Dans le Vallon de Marcillac, on pratique toujours la technique de la taille en couronne dite « taille Guyot ». Les échalas puis les poteaux métalliques sont plantés en soutien du cep afin de faciliter le liage du bois long laissé lors de la taille et cintré en couronne. La partie basse de la couronne doit être distante du sol de la hauteur d’une bouteille pour éviter le contact des grappes avec la terre ; le bois doit se terminer vers le haut pour éviter la progression de la sève.
Actuellement, la vigne de Marcillac est travaillée de deux manières : en arpents classiques (parallèles ou perpendiculaires à la pente) , et en terrasses plantées en suivant les courbes de niveau.
Dans les vignes on construisait des cabanes avec une toiture équipée pour la récupération des eaux de pluie indispensables au traitement de la vigne. Cette eau était stockée dans une citerne proche, souvent accolée à la cabane, parfois souterraine. Autrefois, souvent le dimanche, le vigneron laissait la place à son propriétaire, la plupart du temps un bourgeois de Rodez, qui profitait du repas dominical pour inviter famille ou amis dans la cabane. On y dégustait lapins, lièvres rencontrés « par hasard » au détour d’une terrasse de la vigne ou sinon de la viande de chèvre.
Un avenir encourageant
Au XXe siècle, deux générations de vignerons assurent l’avenir du vin de Marcillac : les innovateurs autour de la Cave du Vallon dans les années 1960 puis les continuateurs arrivés dans les années 1980. Ces derniers se professionnalisent et construisent leurs propres chais de vinification. Actuellement, le vignoble se transmet aux enfants du pays et aussi à d’autres venus d’ailleurs. Par ailleurs, deux confréries permettent de maintenir les traditions du Vallon de Marcillac, les cultures locales, une entraide fraternelle et la promotion des vins : Echansonnerie de la Saint-Bourou à Marcillac et les Chevaliers de la dive bouteille à Bruéjouls (Commune de Clairvaux d’Aveyron).

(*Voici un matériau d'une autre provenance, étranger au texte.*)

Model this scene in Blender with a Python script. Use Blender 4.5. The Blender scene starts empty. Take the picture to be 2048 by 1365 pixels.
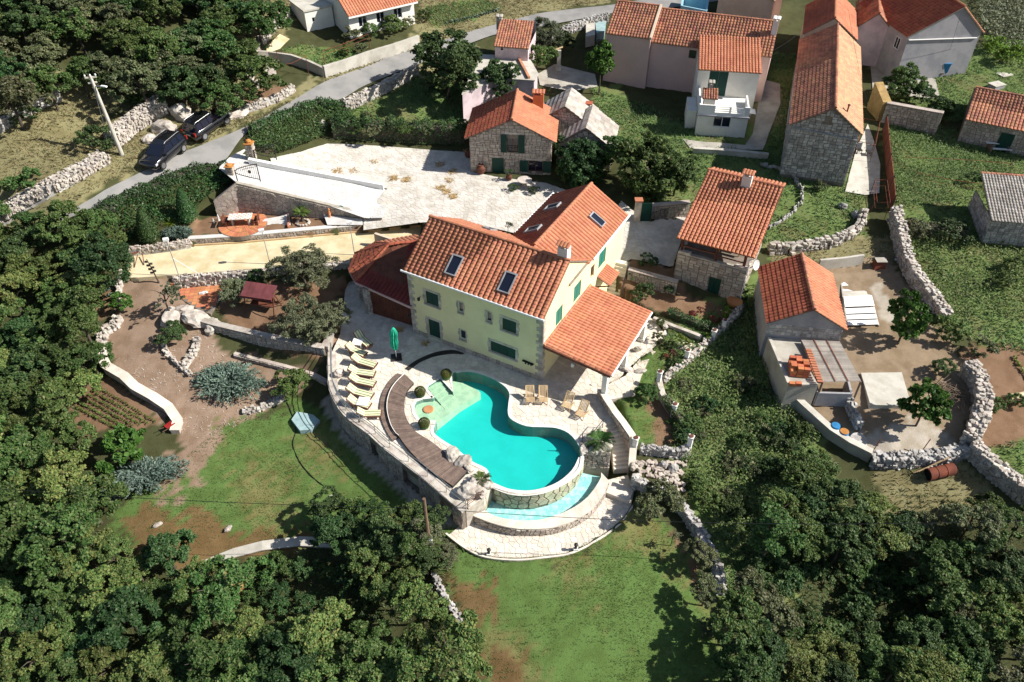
import bpy,math,random
import numpy as np
from mathutils import Vector,Matrix
from mathutils.geometry import tessellate_polygon
SC=bpy.context.scene
COL=SC.collection
CAM_H,PITCH,FOC=41.0,math.radians(41.8),1580.0
cam_d=bpy.data.cameras.new('camera');cam=bpy.data.objects.new('camera',cam_d);COL.objects.link(cam)
cam.location=(0,0,CAM_H);cam.rotation_euler=(math.pi/2-PITCH,0,0)
cam_d.sensor_width=36;cam_d.lens=36*FOC/2048;cam_d.clip_start=0.5;cam_d.clip_end=3000
SC.camera=cam
TOSUN=Vector((0.765,-0.055,0.642)).normalized()
SUN_EL=math.asin(TOSUN.z)
world=bpy.data.worlds.new('World');SC.world=world;world.use_nodes=True
wn=world.node_tree.nodes;wl=world.node_tree.links
sky=wn.new('ShaderNodeTexSky');sky.sky_type='NISHITA';sky.sun_disc=False
sky.sun_elevation=SUN_EL;sky.sun_rotation=math.atan2(TOSUN.x,TOSUN.y)
wl.new(sky.outputs[0],wn['Background'].inputs[0]);wn['Background'].inputs[1].default_value=0.068
sun_d=bpy.data.lights.new('sun','SUN');sun_d.energy=5.0;sun_d.angle=math.radians(0.53);sun_d.color=(1.0,0.955,0.89)
sun=bpy.data.objects.new('sun',sun_d);COL.objects.link(sun)
sun.rotation_euler=TOSUN.to_track_quat('Z','Y').to_euler();sun.location=(60,0,80)
SC.view_settings.view_transform='Standard';SC.view_settings.look='None'
SC.view_settings.exposure=0.66;SC.view_settings.gamma=1.0;SC.view_settings.use_curve_mapping=False
SC.cycles.max_bounces=6;SC.cycles.transparent_max_bounces=8
CP,SP=math.cos(PITCH),math.sin(PITCH)
def ray(u,v):
 a=(u-1024)/FOC;b=-(v-682.5)/FOC
 return Vector((a,CP+b*SP,-SP+b*CP))
def at(u,v,z=0.0):
 d=ray(u,v);t=(z-CAM_H)/d.z
 return Vector((d.x*t,d.y*t,z))
def onplane(u,v,p0,n):
 d=ray(u,v);c=Vector((0,0,CAM_H));t=(Vector(p0)-c).dot(n)/d.dot(n)
 return c+d*t
def pix(p):
 q=Vector(p)-Vector((0,0,CAM_H));w=q.y*CP-q.z*SP
 return 1024+FOC*q.x/w,682.5-FOC*(q.y*SP+q.z*CP)/w
def camdist(p):return(Vector(p)-Vector((0,0,CAM_H))).length
rng=np.random.default_rng(7);RND=random.Random(11)
def link(o,parent=None):
 COL.objects.link(o)
 if parent is not None:o.parent=parent
 return o
def tag(o,label=None,cat=None,group=None,kind=None):
 if label:o['label']=label
 if cat:o['category']=cat
 if group:o['group']=group
 if kind:o['kind']=kind
 return o
def empty(name,loc,label=None,cat=None,group=None,rz=0):
 o=bpy.data.objects.new(name,None);o.location=loc;o.rotation_euler=(0,0,rz);o.empty_display_size=.3
 link(o);return tag(o,label,cat,group)
def wmat(o):
 m=Matrix.LocRotScale(o.location,o.rotation_euler,o.scale)
 return m if o.parent is None else wmat(o.parent)@o.matrix_parent_inverse@m
def W2L(parent):
 return Matrix.Identity(4)if parent is None else wmat(parent).inverted()
def obj(name,me,parent=None,loc=None,world=False):
 o=bpy.data.objects.new(name,me)
 if loc is not None:o.location=loc
 link(o,parent)
 if world and parent is not None:o.matrix_parent_inverse=W2L(parent)
 return o
def copy_tree(o,parent=None):
 c=o.copy();COL.objects.link(c);c.parent=parent
 for ch in list(o.children):
  k=copy_tree(ch,c);k.matrix_parent_inverse=ch.matrix_parent_inverse
 return c
def np_mesh(name,V,F,mats,smooth=False,mi=None):
 me=bpy.data.meshes.new(name)
 V=np.asarray(V,dtype=np.float32).reshape(-1,3);F=np.asarray(F,dtype=np.int32);k=F.shape[1]
 me.vertices.add(len(V));me.vertices.foreach_set('co',V.ravel())
 me.loops.add(F.size);me.loops.foreach_set('vertex_index',F.ravel())
 me.polygons.add(len(F));me.polygons.foreach_set('loop_start',np.arange(0,F.size,k,dtype=np.int32))
 try:me.polygons.foreach_set('loop_total',np.full(len(F),k,dtype=np.int32))
 except Exception:pass
 for m in(mats if isinstance(mats,(list,tuple))else[mats]):me.materials.append(m)
 if mi is not None:me.polygons.foreach_set('material_index',np.asarray(mi,dtype=np.int32))
 if smooth:me.polygons.foreach_set('use_smooth',np.ones(len(F),dtype=bool))
 me.update(calc_edges=True);me.validate()
 return me
class MB:
 """collects simple shapes; build() links them as one mesh object"""
 def __init__(s):s.v=[];s.f=[];s.m=[]
 def add(s,V,F,mi=0):
  b=len(s.v);s.v+=[tuple(p)for p in V];s.f+=[tuple(i+b for i in f)for f in F];s.m+=[mi]*len(F);return s
 def hexa(s,P,mi=0):
  return s.add(P,[(3,2,1,0),(4,5,6,7),(0,1,5,4),(1,2,6,5),(2,3,7,6),(3,0,4,7)],mi)
 def box(s,c,sx,sy,sz,rz=0,mi=0,ux=None):
  c=Vector(c)
  x=Vector((math.cos(rz),math.sin(rz),0))if ux is None else Vector(ux).normalized()
  y=Vector((-x.y,x.x,0)).normalized();z=Vector((0,0,1))
  P=[]
  for k in(-.5,.5):
   for a,b in((-.5,-.5),(.5,-.5),(.5,.5),(-.5,.5)):P.append(c+x*a*sx+y*b*sy+z*k*sz)
  return s.hexa(P,mi)
 def bar(s,a,b,w,h=None,mi=0,up=Vector((0,0,1))):
  a=Vector(a);b=Vector(b);h=h or w;d=(b-a)
  if d.length<1e-6:return s
  d.normalize();x=d.cross(up)
  if x.length<1e-3:x=d.cross(Vector((1,0,0)))
  x.normalize();y=x.cross(d)
  P=[p+x*i*w/2+y*j*h/2 for p in(a,b)for i,j in((-1,-1),(1,-1),(1,1),(-1,1))]
  return s.hexa(P,mi)
 def tube(s,pts,r,n=6,mi=0,r2=None,cap=True):
  pts=[Vector(p)for p in pts];k=len(pts);V=[];F=[]
  for i,p in enumerate(pts):
   d=(pts[min(i+1,k-1)]-pts[max(i-1,0)])
   if d.length<1e-9:d=Vector((0,0,1))
   d.normalize();x=d.cross(Vector((0,0,1)))
   if x.length<.05:x=d.cross(Vector((0,1,0)))
   x.normalize();y=x.cross(d);rr=r if r2 is None else r+(r2-r)*i/max(k-1,1)
   V+=[p+x*rr*math.cos(2*math.pi*j/n)+y*rr*math.sin(2*math.pi*j/n)for j in range(n)]
  for i in range(k-1):
   for j in range(n):F.append((i*n+j,i*n+(j+1)%n,(i+1)*n+(j+1)%n,(i+1)*n+j))
  if cap:F.append(tuple(range(n))[::-1]);F.append(tuple((k-1)*n+j for j in range(n)))
  return s.add(V,F,mi)
 def lathe(s,c,prof,n=16,mi=0):
  c=Vector(c);V=[];F=[]
  for r,z in prof:V+=[c+Vector((r*math.cos(2*math.pi*j/n),r*math.sin(2*math.pi*j/n),z))for j in range(n)]
  for i in range(len(prof)-1):
   for j in range(n):F.append((i*n+j,i*n+(j+1)%n,(i+1)*n+(j+1)%n,(i+1)*n+j))
  F.append(tuple(range(n))[::-1]);F.append(tuple((len(prof)-1)*n+j for j in range(n)))
  return s.add(V,F,mi)
 def prism(s,poly,z0,z1,mi=0,holes=(),cap0=False):
  """poly: 2-D or 3-D points (z1 None = use the points' own z)"""
  loops=[poly]+list(holes);flat=[];top=[];bot=[]
  for L in loops:
   for p in L:flat.append(p)
  top=[Vector((p[0],p[1],p[2]if z1 is None else z1))for p in flat]
  bot=[Vector((p[0],p[1],z0))for p in flat];n=len(flat)
  tris=tessellate_polygon([[Vector((p[0],p[1],0))for p in L]for L in loops])
  F=[]
  for t in tris:
   a,b,c=[top[i]for i in t]
   F.append(tuple(t)if(b-a).cross(c-a).z>0 else tuple(t)[::-1])
  if cap0:F+=[tuple(i+n for i in f[::-1])for f in F]
  k=0
  for li,L in enumerate(loops):
   m=len(L);ar=sum(L[i][0]*L[(i+1)%m][1]-L[(i+1)%m][0]*L[i][1]for i in range(m))
   flip=(ar<0)!=(li>0)
   for i in range(m):
    a,b=k+i,k+(i+1)%m;f=(a+n,b+n,b,a);F.append(f[::-1]if flip else f)
   k+=m
  return s.add(top+bot,F,mi)
 def mesh(s,name,mats):
  me=bpy.data.meshes.new(name);me.from_pydata([tuple(p)for p in s.v],[],s.f)
  for m in(mats if isinstance(mats,(list,tuple))else[mats]):me.materials.append(m)
  me.polygons.foreach_set('material_index',s.m);me.update();return me
 def build(s,name,mats,parent=None,world=True,smooth=False,**kw):
  me=s.mesh(name,mats)
  if smooth:me.polygons.foreach_set('use_smooth',[True]*len(me.polygons))
  o=obj(name,me,parent,world=world);return tag(o,**kw)
def _n(t,ty,**kw):
 n=t.nodes.new(ty)
 for k,v in kw.items():setattr(n,k,v)
 return n
def mat(name,col,col2=None,rough=.85,scale=1.5,var=.25,rnd=0.0,fine=12.0,finev=.2,bump=.0,bscale=25,spec=.25,metal=0,thr=(.42,.62),hue=0.0,vcol=False,coat=0):
 m=bpy.data.materials.new(name);m.use_nodes=True;t=m.node_tree;L=t.links;b=t.nodes['Principled BSDF']
 b.inputs['Roughness'].default_value=rough;b.inputs['Metallic'].default_value=metal
 b.inputs['Specular IOR Level'].default_value=spec
 if coat:b.inputs['Coat Weight'].default_value=coat;b.inputs['Coat Roughness'].default_value=.05
 g=_n(t,'ShaderNodeNewGeometry')
 n1=_n(t,'ShaderNodeTexNoise');n1.inputs['Scale'].default_value=scale;n1.inputs['Detail'].default_value=5;n1.inputs['Roughness'].default_value=.6
 L.new(g.outputs['Position'],n1.inputs['Vector'])
 n2=_n(t,'ShaderNodeTexNoise');n2.inputs['Scale'].default_value=fine;n2.inputs['Detail'].default_value=4;n2.inputs['Roughness'].default_value=.65
 L.new(g.outputs['Position'],n2.inputs['Vector'])
 mx=_n(t,'ShaderNodeMix',data_type='RGBA')
 r=_n(t,'ShaderNodeMapRange');r.inputs[1].default_value,r.inputs[2].default_value=thr
 L.new(n1.outputs['Fac'],r.inputs[0]);L.new(r.outputs[0],mx.inputs['Factor'])
 c2=col2 or tuple(c*(1-var)for c in col)
 if vcol:
  a=_n(t,'ShaderNodeVertexColor',layer_name='cover');L.new(a.outputs['Color'],mx.inputs['A'])
  mm=_n(t,'ShaderNodeMix',data_type='RGBA',blend_type='MULTIPLY');mm.inputs['Factor'].default_value=1
  L.new(a.outputs['Color'],mm.inputs['A']);mm.inputs['B'].default_value=(*c2,1);L.new(mm.outputs['Result'],mx.inputs['B'])
 else:
  mx.inputs['A'].default_value=(*col,1);mx.inputs['B'].default_value=(*c2,1)
 hs=_n(t,'ShaderNodeHueSaturation')
 L.new(mx.outputs['Result'],hs.inputs['Color'])
 v1=_n(t,'ShaderNodeMath',operation='MULTIPLY_ADD');v1.inputs[1].default_value=finev*3;v1.inputs[2].default_value=1-finev*1.5
 L.new(n2.outputs['Fac'],v1.inputs[0]);last=v1
 if rnd or hue:
  oi=_n(t,'ShaderNodeObjectInfo');ad=_n(t,'ShaderNodeMath',operation='ADD');fr=_n(t,'ShaderNodeMath',operation='FRACT')
  L.new(g.outputs['Random Per Island'],ad.inputs[0]);L.new(oi.outputs['Random'],ad.inputs[1]);L.new(ad.outputs[0],fr.inputs[0])
  v2=_n(t,'ShaderNodeMath',operation='MULTIPLY_ADD');v2.inputs[1].default_value=rnd*2;L.new(fr.outputs[0],v2.inputs[0])
  sb=_n(t,'ShaderNodeMath',operation='SUBTRACT');L.new(v1.outputs[0],sb.inputs[0]);sb.inputs[1].default_value=rnd
  L.new(sb.outputs[0],v2.inputs[2]);last=v2
  if hue:
   h=_n(t,'ShaderNodeMath',operation='MULTIPLY_ADD');h.inputs[1].default_value=hue*2;h.inputs[2].default_value=.5-hue
   f2=_n(t,'ShaderNodeMath',operation='MULTIPLY');f2.inputs[1].default_value=7.13;f3=_n(t,'ShaderNodeMath',operation='FRACT')
   L.new(fr.outputs[0],f2.inputs[0]);L.new(f2.outputs[0],f3.inputs[0]);L.new(f3.outputs[0],h.inputs[0]);L.new(h.outputs[0],hs.inputs['Hue'])
 L.new(last.outputs[0],hs.inputs['Value']);L.new(hs.outputs['Color'],b.inputs['Base Color'])
 if bump:
  n3=_n(t,'ShaderNodeTexNoise');n3.inputs['Scale'].default_value=bscale;n3.inputs['Detail'].default_value=4
  L.new(g.outputs['Position'],n3.inputs['Vector'])
  bp=_n(t,'ShaderNodeBump');bp.inputs['Strength'].default_value=bump;bp.inputs['Distance'].default_value=.03
  L.new(n3.outputs['Fac'],bp.inputs['Height']);L.new(bp.outputs[0],b.inputs['Normal'])
 return m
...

La culture de la vigne devient de plus en plus délicate en raison des aléas climatiques : sècheresse, pluie, grêle, gelées tardives (en 2021, 26 degrés au mois de février et moins 7 degrés au mois de mai) … Mais le vin de Marcillac bénéficie de plusieurs atouts : sa production, trop limitée pour attirer les investisseurs visant le référencement dans les grandes centrales d’achat, augmente néanmoins et sa qualité s’améliore : les consommateurs apprécient de plus en plus ce vin de mono cépage à l’arôme si particulier. La vente qui se limitait autrefois à la région de production s’étend aujourd’hui à la France entière voire à l’étranger même lointain (Etats Unis, Japon…).